Some politicians and economists criticised the BoE for only starting to raise interest rates in December 2021, when inflation was already above target. The BoE has said an earlier start would have made little difference.

Bernanke described the BoE’s failure to foresee the inflation surge as “probably inevitable” due to “unique circumstances”.

The biggest failure was in the BoE’s forecasting systems which had “significant shortcomings” that made it hard for staff to produce alternative economic scenarios and needed “replacing, or, at a minimum, thoroughly revamping”.

Bernanke said the BoE should eliminate its long-standing “fan chart”, which shows a range of possible future paths for inflation and growth based on a single set of assumptions.

Instead, the BoE should give a more descriptive assessment of risks and publish alternative scenarios that show how the BoE might change interest rates if the economy did not develop as expected, and what impact these changes would have.

Governor Andrew Bailey said work was underway to improve the BoE’s data platforms over the next year or so and policymakers would set out further steps on communication by the end of 2024.

“The Bernanke Review won’t be a game-changer for how policy is conducted,” Deutsche Bank chief UK economist Sanjay Raja said. “Any external changes will be gradual, with bigger changes likely to take place behind the scenes.”

NO ‘DOT PLOT’

Bernanke, who headed the Fed from 2006 to 2014, did not recommend that the BoE move closer to the U.S. central bank’s “dot plot”, where each rate-setter anonymously publishes their own forecasts for interest rates, growth and inflation.

The BoE, unlike the Fed and the Swedish and Norwegian central banks, does not publish its own interest rate forecasts.

Bernanke said there was a case for this “more aggressive approach” but it would be “highly consequential” and should be left for future debate.

If the BoE did go down this route, it should produce a single rate projection, as Scandinavian banks do, rather than a Fed dot plot with individual policymaker views, he said.

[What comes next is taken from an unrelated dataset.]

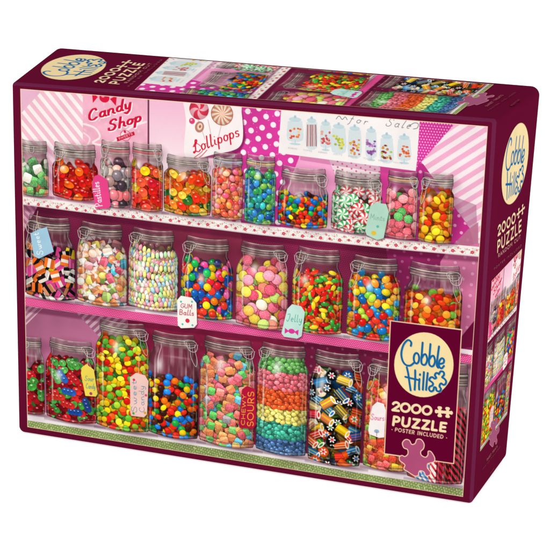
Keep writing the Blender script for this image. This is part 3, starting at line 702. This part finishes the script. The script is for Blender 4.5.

Some senior BoE officials have previously opposed rate forecasts, worrying they would be misinterpreted as a commitment rather than a best guess which was likely to change.

Bernanke said this had not been his experience at the Fed, or a major problem for Sweden or Norway, though it did sometimes put pressure on policymakers in times of uncertainty.

“The problem with rate projections is they force you to take a stand when perhaps you don’t feel it is really appropriate,” he told reporters.

The BoE currently produces two sets of projections for inflation, growth and unemployment. One is based on interest rates staying unchanged, and the other on what financial markets think will happen to borrowing costs over the next three years – similar to the European Central Bank’s approach.

Investors often look at the BoE’s forecast for inflation two years ahead to get a sense of whether the central bank thinks the market path for interest rates is too high or too low.

Some former officials have said this can lock the central bank into making forecasts based on interest rate assumptions that policymakers sometimes themselves do not believe.

Bernanke said the BoE should reduce the emphasis on forecasts based on market rate assumptions and be “exceptionally clear” when policymakers disagreed with them.

Alternative scenarios, or explicit changes to the assumptions, could be a way to do this.